4.  Police Abuse During Raid on Car Theft Ring - A news item in the January 31 edition of La Jornada referred to a government raid on an auto theft ring at the San Isidro Ranch, San Andres Larrainzar municipality.  13 alleged criminals were detained. Several days later the Good Government Junta located in Oventic denounced that several Zapatistas were also detained in Magdalena La Paz autonomous municipality during that raid and taken to San Cristobal de las Casas. The Zapatistas were released through the intervention of Fray Bartolome Human Rights Center. One of the men detained also had his car impounded despite all of his papers being in order. Both physical and psychological abuses were reported. 

5.  Anti NAFTA Leader Arrested and Tortured -   On February 5, Felipe Hernandez Yuena was arrested by state authorities, charged with the crimes of rioting, rebellion and inciting violence. These charges arose from an anti NAFTA mobilization in the state capital on January 31.  Hernandez Yuena is one of the leaders of the anti NAFTA movement and was a speaker at the mobilization. He was released the next day showing signs of torture. He stated that he was tortured and then asked if he had anything to do with the Revolutionary Popular Army (EPR, its initials in Spanish), or if the EPR had anything to do with the January 31 anti NAFTA mobilization. Hernandez Yuena is a math teacher from Venustiano Carranza and has filed a criminal complaint against the responsible authorities. The Fray Bartolome Human Rights Center assisted both Hernández Yuena and his 6 year old son, who was also detained with his father, with filing the complaint.

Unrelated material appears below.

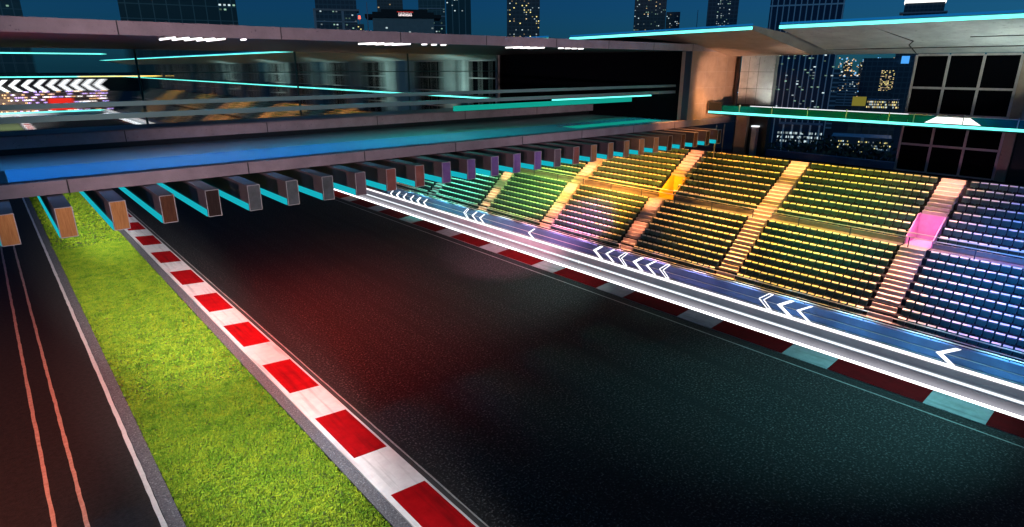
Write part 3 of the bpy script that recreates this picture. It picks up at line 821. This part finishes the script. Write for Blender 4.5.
tower('crown_tower', 'distant tower with a blazing white crown behind the canopy roof', 893, 932, 3, 420, fa_c, 0, parts=[('crown',-.02,1.02,-8,3,lamp_mat('crown_white',(1,.95,.9),2.0)),('deck',-.1,1.1,12,13.5,M['barrier'])])
tower('office_block', 'pale banded office block just right of the ribbed skyscraper', 822, 841, 69, 260, fa_g, 10, (1,), (72,100), 6)
tower('office_block', 'wide dark block with a yellow lit core seen through the gap', 862, 912, 58, 300, fa_c, 60, (3,0), (70,90), 24, litu=(.42,.74), win=(.8,.4))
tower('office_block', 'pale low hall lit white and blue in the gap', 838, 861, 77, 420, fa_g, 14, (1,1,0), (78,92), 8)
tower('billboard_block', 'far block topped by a square blue screen', 896, 912, 64, 285, fa_c, 0, parts=[('screen',.25,.75,56,63.5,lamp_mat('screen_blue',(.08,.40,1),1.0))])
tower('market_hall', 'low building glowing yellow green in the gap above the ledge', 858, 872, 97, 170, fa_d, 0, parts=[('lit_front',0,1,97,106,lamp_mat('hall_glow',(.75,.65,.1),.25))])
tower('market_hall', 'row of shops with speckled warm lights beside the yellow hall', 873, 906, 100, 172, fa_d, 60, (0,3,1), (100,108), 30, storey=.6, win=(.7,.6))
tower('parking_deck', 'long low deck with rows of pale lights under the ledge', 842, 905, 138, 95, fa_g, 70, (1,3), (140,152), 40, storey=.42, win=(.7,.4))
tower('lobby_building', 'bright blue-white lit lobby at the foot of the ribbed skyscraper', 786, 832, 125, 120, fa_f, 55, (1,1), (129,142), 30, storey=.7, win=(.8,.5))
tower('far_block', 'far hazy block with an orange lit top in the gap', 843, 852, 62, 600, fa_d, 6, (0,3), (60,70), 4)
tower('far_block', 'farthest small block with a warm beacon top in the gap', 859, 867, 62, 640, fa_d, 5, (3,), (60,68), 4)
def mast(u, vtop, dist, label, red=False):
    dr, h = azim(u); p = dr*dist
    d_ = cam_ray(u, vtop); H_ = CAMZ+d_.z/math.hypot(d_.x,d_.y)*dist-GZ
    t_ = thing('radio_mast', (p.x,p.y,GZ), label, 'mast')
    m = MB(); m.tube((0,0,0),(0,0,H_),.4,.15,6); o = m.build('pole', M['barrier']); o.parent = t_
    if red:
        m = MB(); m.tube((0,0,H_),(0,0,H_+1.2),.5,.4,6); o = m.build('beacon', lamp_mat('beacon_red',(1,.1,.06),3)); o.parent = t_
mast(371, 2, 270, 'thin pale mast left of the lit-sign hall')
mast(363, 19, 262, 'short mast with a red beacon beside the framed tower', True)
mast(693, 10, 380, 'thin dark mast between the two lit apartment towers')
tower('kiosk_block', 'tiny block with one bright yellow window under the red beacon', 358, 367, 24, 258, fa_d, 3, (3,), (25,32), 3)
d = MB()
for _ in range(700):
    u = random.uniform(838,912) if random.random() < .75 else random.uniform(300,1000)
    dr, h = azim(u); k = random.uniform(450,900); p = dr*k
    z = CAMZ+random.uniform(-.045,.012)*k
    if u < 838: z = CAMZ+random.uniform(-.05,-.01)*k
    w_ = random.uniform(.15,.5)
    d.box(p.x-w_,p.x+w_,p.y-w_,p.y+w_,z-w_,z+w_,random.choice((0,0,1,2)))
tag(d.build('city_lights', [lamp_mat('street_glow',(1,.62,.28),1.2),lamp_mat('street_white',(.85,.95,1),1.0),lamp_mat('street_blue',(.2,.55,1),1.2)]), 'scattered street and window lights of the far city', 'lights', kind='stuff')
# trees behind the stand
def tree(u, vt, dist, label):
    dr, h = azim(u); p = dr*dist
    d_ = cam_ray(u, vt); H_ = CAMZ+d_.z/math.hypot(d_.x,d_.y)*dist-GZ
    t_ = thing('street_tree', (p.x,p.y,GZ), label, 'tree', 'dark trees behind the grandstand')
    m = MB(); m.tube((0,0,0),(.1,0,H_*.5),.16,.09,7)
    for a in range(4): m.tube((.08,0,H_*.4),(math.cos(a*1.7)*H_*.18,math.sin(a*1.7)*H_*.18,H_*.72),.06,.02,5)
    o = m.build('trunk', M['trunk']); o.parent = t_
    m = MB()
    cl = [(random.gauss(0,H_*.16),random.gauss(0,H_*.16),H_*(.55+.42*random.random()),H_*random.uniform(.06,.13)) for _ in range(24)]
    for _ in range(1500):
        cx,cy,cz,r = random.choice(cl)
        v = Vector((random.gauss(0,1),random.gauss(0,1),random.gauss(0,1))).normalized()*r*random.random()**.4
        a = Vector((random.gauss(0,1),random.gauss(0,1),random.gauss(0,1))).normalized()*.26
        b_ = a.orthogonal().normalized()*.17
        c = Vector((cx,cy,cz))+v
        m.quad(tuple(c-a),tuple(c+b_),tuple(c+a),tuple(c-b_))
    o = m.build('crown', M['leaf']); o.parent = t_
tree(779, 147, 62, 'dark tree at the left end of the gap beside the tower foot')
tree(797, 143, 64, 'dark tree just right of the leftmost tree in the gap')
tree(822, 151, 60, 'low dark tree in the middle of the gap')
tree(865, 145, 66, 'broad dark tree left of the pair before the window grid')
tree(878, 144, 64, 'tall dark tree close beside the window grid')
tree(892, 150, 60, 'small dark tree partly hidden by the window grid')

# ------------------------------------------------------------------ lights: mostly unseen spots without fixtures, added for the coloured pools
def spot(name, loc, tgt, col, irr, half, blend=.6, size=.3):
    l = bpy.data.lights.new(name, 'SPOT'); o = bpy.data.objects.new(name, l); COL.objects.link(o)
    o.location = loc
    d_ = Vector(tgt)-Vector(loc)
    o.rotation_euler = d_.to_track_quat('-Z','Y').to_euler()
    l.energy = irr*4*math.pi*(d_.length*S)**2
    l.color = col; l.spot_size = R(2*half); l.spot_blend = blend; l.shadow_soft_size = size
    return o
def point(name, loc, col, watt, size=.1):
    l = bpy.data.lights.new(name, 'POINT'); o = bpy.data.objects.new(name, l); COL.objects.link(o)
    o.location = loc; l.energy = watt; l.color = col; l.shadow_soft_size = size; return o
W_ = (1.0,.95,.90)
spot('unseen_flood', (3.6,-7,8.6), (3.5,9,0), W_, 9, 14, 1)  # unseen lamp behind the camera, added to light turf and kerb
spot('unseen_flood', (3.6,-7,8.6), (4.3,19,0), W_, 9, 9, .9)
spot('unseen_flood', (3.6,-7,8.6), (4.4,32,0), W_, 10, 6.5, .9)
spot('unseen_flood', (3.6,-7,8.6), (4.4,50,0), W_, 9, 2.9, .9)
spot('unseen_flood', (8,104,16), (2,150,0), W_, 9, 14, .9)  # unseen, added for the far grass
spot('red_pool_fill', (7.6,19.0,6.2), (7.8,20.6,0), (1,.05,.02), 5.5, 76, 1)  # unseen spots added for the red glow on the asphalt
spot('red_pool_fill', (8.6,25.0,6.2), (8.8,26,0), (1,.05,.03), 4.0, 76, 1)
spot('red_pool_fill', (10.5,25,6.2), (11.5,25,0), (1,.07,.04), 2.2, 76, 1)
spot('pink_fill', (14,19,6.2), (21.0,25,.2), (1,.34,.46), 5.5, 24, 1)  # unseen, added for the pink tint on barrier and kerb
spot('red_fill', (-5,-4,8), (-2.2,19,0), (1,.28,.17), 9, 10, 1)  # unseen, added for the red cast on the service road
spot('teal_fill', (27,-2,11.2), (18.6,6,0), (.22,.85,.88), 4.4, 18, 1)  # unseen, added for the teal cast on the asphalt
spot('teal_fill', (22.5,16.8,6.2), (15.5,24,0), (.6,.9,.85), 1.6, 50, 1)
# coloured fills below the canopy, unseen, added for the light on the seats
def stand(y, col, irr, tx=28.3, tz=4.2, half=26, x=26.6, ty=None, z=11.2):
    spot('stand_fill', (x,y,z), (tx, y if ty is None else ty, tz), col, irr*1.7, half, .8)
BLUE=(.07,.13,1.0); PINK=(1,.32,.62); YEL=(1,.56,.035); AMB=(1,.40,.05); GRN=(.28,.90,.16); TEAL=(.08,.8,.65); VIO=(.65,.2,.9)
UP = [(-1,(.02,.06,.5)),(3,(.03,.07,.5)),(5.6,(.16,.10,.42)),(7.2,(.95,.55,.35)),(9,(1,.60,.04)),(12.5,(.95,.66,.05)),(15,(1,.48,.05)),(18.5,(1,.40,.04))]
LO = [(-1,(.02,.05,.45)),(2.5,(.06,.05,.45)),(4.5,(.26,.10,.40)),(6.2,(1,.45,.5)),(8,(1,.50,.12)),(10.5,(1,.58,.05)),(14,(1,.54,.06)),(17,(1,.42,.07)),(18.5,(1,.36,.2))]
def grad(tab, y):
    for (ya, ca), (yb, cb_) in zip(tab[:-1], tab[1:]):
        if ya <= y <= yb:
            f_ = (y-ya)/(yb-ya); return tuple(p_*(1-f_)+q_*f_ for p_, q_ in zip(ca, cb_))
    return tab[-1][1]
y = .2
while y < 18:
    stand(y, grad(UP, y), 2.1, 30.2, 5.2, 26, x=28.2, z=10.95)
    stand(y, grad(LO, y), 2.1, 26.3, 2.4, 24)
    y += 1.75
def low(y, col, irr, ty, tx, tz, half, x=22.6):
    spot('stand_low_fill', (x,y,6.2), (tx,ty,tz), col, irr, half, .9, .15)  # unseen spot added where the bridge roof blocks the fills above
low(17.2, AMB, 15, 22.0, 28.6, 4.2, 26)
low(19.4, AMB, 9, 23.0, 26.0, 1.8, 30)
low(22.0, VIO, 9, 23.0, 25.2, 1.0, 26)
low(24.0, GRN, 9, 28.6, 26.6, 2.6, 32)
low(17.4, (1,.5,.12), 7, 25.0, 28.0, 3.6, 20)
stand(36.0, TEAL, 9, 26, 2.2, 26)
for yy in (48,62,78,96,116,138): stand(yy, AMB, 9, 28, 4, 44)
spot('stand_front_fill', (15,1,13), (27.0,3.4,2.6), (.02,.26,1), 8, 14, 1)  # front fills added to bring colour to the dark seat bodies
spot('stand_front_fill', (15,9,13), (27.6,10.2,3.4), (.12,.8,.35), 2.2, 13, 1)
spot('stand_front_fill', (15,15,13), (27.2,16.4,3.2), (.8,.42,.10), 2.0, 12, 1)
# stairs: narrow unseen fills added to light each flight
for yc, c, ir in ((7.02,(1,.42,.34),13),(13.55,(1,.42,.17),14),(19.4,(1,.36,.18),13),(25.6,(1,.44,.22),13),(31.7,(1,.55,.28),10)):
    if yc < 18:
        for tx, tz in ((24.6,.9),(26.0,2.1),(27.4,3.2),(28.9,4.0),(30.4,5.1)):
            if yc < 8 and 27 < tx < 29: continue
            spot('stair_fill', (25.5,yc,11.3), (tx,yc,tz), c, ir*.95, 5.8, .7, .05)
    else:
        for tx, tz in ((24.7,.9),(25.6,1.8),(26.8,2.9),(28.4,3.8),(30.0,5.0)):
            if yc < 20 and 28 < tx < 29: continue
            spot('stair_fill', (23.4,yc-.6,6.22), (tx,yc,tz), c, ir*1.0, 7, .9, .05)
point('portal_lamp', (27.9,7.02,4.1), (1,.35,.75), 120)
point('portal_lamp', (27.9,19.15,4.1), (1,.6,.1), 120)
# concourse fills, unseen, added for the blue and pink light on the floor
CC = [(0,(.16,.68,.95)),(9,(.18,.60,.95)),(13,(.35,.50,.95)),(17,(.80,.42,.85)),(22,(.95,.42,.75)),(26,(.8,.5,.68)),(30,(.3,.8,.78)),(44,(.3,.85,.88))]
y = 0.6
while y < 42:
    for (ya, ca), (yb, cb_) in zip(CC[:-1], CC[1:]):
        if ya <= y < yb:
            f_ = (y-ya)/(yb-ya); c = tuple(p_*(1-f_)+q_*f_ for p_, q_ in zip(ca, cb_))
    spot('concourse_fill', (24.15,y,6.15), (22.95,y,.3), c, 34, 12, .9)
    y += 2.3
for yy in (42,54,68,84,104): spot('wall_fill', (28.2,yy,8.0), (31.7,yy+1,9.3), (.55,.95,.88), 3.0, 58, .8)  # added to brighten the back wall seen through the glass
# column, wall and canopy up-lights
spot('column_light', (27.2,13.6,7.6), (30.4,18.4,9.2), (1,.58,.38), 5.5, 24, .9)
spot('wall_light', (30.2,15.6,7.85), (31.6,16.2,9.2), (.95,1,.9), 5, 34, .9)
spot('canopy_light', (28.2,4.5,7.9), (28.8,7,11), (.75,1,.88), 4.4, 60, .8)
spot('canopy_light', (29.5,14.0,8.4), (30,14.2,11), (1,.88,.78), 1.5, 34, 1)
# gallery fills, unseen, added for the blue and teal light on the deck
for xx, c, w_ in ((-1,(.05,.40,1),4.5),(2.2,(.03,.38,1),4.5),(4.4,(.8,.9,1),1.6),(6.2,(.03,.42,1),5),(9.5,(.04,.6,.95),4.0),(12.5,(.04,.9,.85),3.4),(15.5,(.04,1,.75),2.6),(19,(.03,1,.75),1.2),(25.5,(.03,1,.75),2.2)):
    spot('gallery_fill', (xx,20.0,10.6), (xx,20.4,7.3), c, w_, 58, .8, .15)
spot('soffit_fill', (-1,21,7.6), (2,20.5,10.76), (1,.06,.05), 2.0, 55, 1)  # added for the red tint on the soffit
spot('fascia_fill', (-12,0,8.6), (8,18.4,9), (1,.74,.80), 2.1, 17, .7)  # unseen fills added to lift the dark fascias
spot('fascia_fill', (-2,2,8.6), (20,18.4,9), (.95,.70,.85), 1.1, 10, .8)

# sky and dusk light
w = bpy.data.worlds.new('World'); sc.world = w; w.use_nodes = True
nt = w.node_tree; bg = nt.nodes['Background']
sky = nt.nodes.new('ShaderNodeTexSky'); sky.sky_type = 'NISHITA'; sky.sun_disc = False
sky.sun_elevation = R(22); sky.sun_rotation = R(110); sky.altitude = 50; sky.air_density = 1.2; sky.dust_density = .5; sky.ozone_density = 3.0
tint = nt.nodes.new('ShaderNodeMix'); tint.data_type = 'RGBA'; tint.blend_type = 'MULTIPLY'; tint.inputs['Factor'].default_value = 1
nt.links.new(sky.outputs[0], tint.inputs['A']); tint.inputs['B'].default_value = (.020,.170,.45,1)
nt.links.new(tint.outputs['Result'], bg.inputs['Color']); bg.inputs['Strength'].default_value = .06
sl = bpy.data.lights.new('Sun', 'SUN'); so_ = bpy.data.objects.new('Sun', sl); COL.objects.link(so_)
sl.energy = .22; sl.angle = R(8); sl.color = (.45,.85,1); so_.rotation_euler = (R(62),0,R(-20))

# ------------------------------------------------------------------ camera
cd = bpy.data.cameras.new('Camera'); cam = bpy.data.objects.new('Camera', cd); COL.objects.link(cam)
cam.location = (0,0,CAMZ)
cam.rotation_euler = (R(90)-PIT, 0, -YAW)
cd.sensor_fit = 'HORIZONTAL'; cd.sensor_width = 36; cd.lens = 36*F/1024.0
cd.clip_start = .1; cd.clip_end = 8000
sc.camera = cam

# ------------------------------------------------------------------ layout units to metres
done = set()
for o in sc.objects:
    o.location = o.location*S
    if o.type == 'MESH' and o.data.name not in done:
        done.add(o.data.name); o.data.transform(Matrix.Scale(S, 4))
vs = sc.view_settings; vs.view_transform = 'Standard'; vs.look = 'None'; vs.exposure = 0; vs.gamma = 1; vs.use_curve_mapping = False
sc.render.engine = 'CYCLES'; sc.cycles.use_denoising = True
sc.cycles.max_bounces = 5
sc.cycles.sample_clamp_indirect = 6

6.  Perez Esquivel Files Complaint Against Opddic Members - Adolfo Perez Esquivel, winner of the Nobel Peace Prize and international president of Servicio, Paz y Justicia en América Latina (Serpaj-AL) filed a criminal complaint against five residents of the Agua Azul ejido who are members of the Opddic paramilitary group in that ejido. The complaint asked that an incident which occurred last December 30 be investigated, responsibility assigned and those responsible punished. Perez Esquivel was in Bolon Ajaw with an observation commission and the Center of Political Analysis and Social and Economic Investigation (CAPISE).  According to an article in La Jornada on February 9, the 5 accused threatened one of the women observers and brandished a pistol while the other paramilitaries let the air out of the tires of the observers’ vehicle. The delay in filing was caused by the difficulty of identifying the names of those accused and the process of editing the videotape made of the incident.  

7.  Bolon Ajaw On Alert and Threatened - On February 21, 5 state police entered Bolón Ajaw community, fired their weapons and beat two Zapatista women before leaving. They were accompanied by a reporter. Allegedly, in a paid newspaper ad, the government started the rumor that the reporter was really a Cisen (sort of like the FBI) agent,that the international observers “commanded” the Zapatistas and that the Zapatistas beat up the police. The Junta in Morelia said the reporter was civilian and no police were beaten. La Jornada visited Bolon Ajaw on February 25 and found the community besieged by helicopter flyovers at a low altitude and constant threats by its Opddic neighbors in the Agua Azul ejido. The access trail to Bolon Ajaw is blocked by wire and a ladder is required to climb over the wire fence.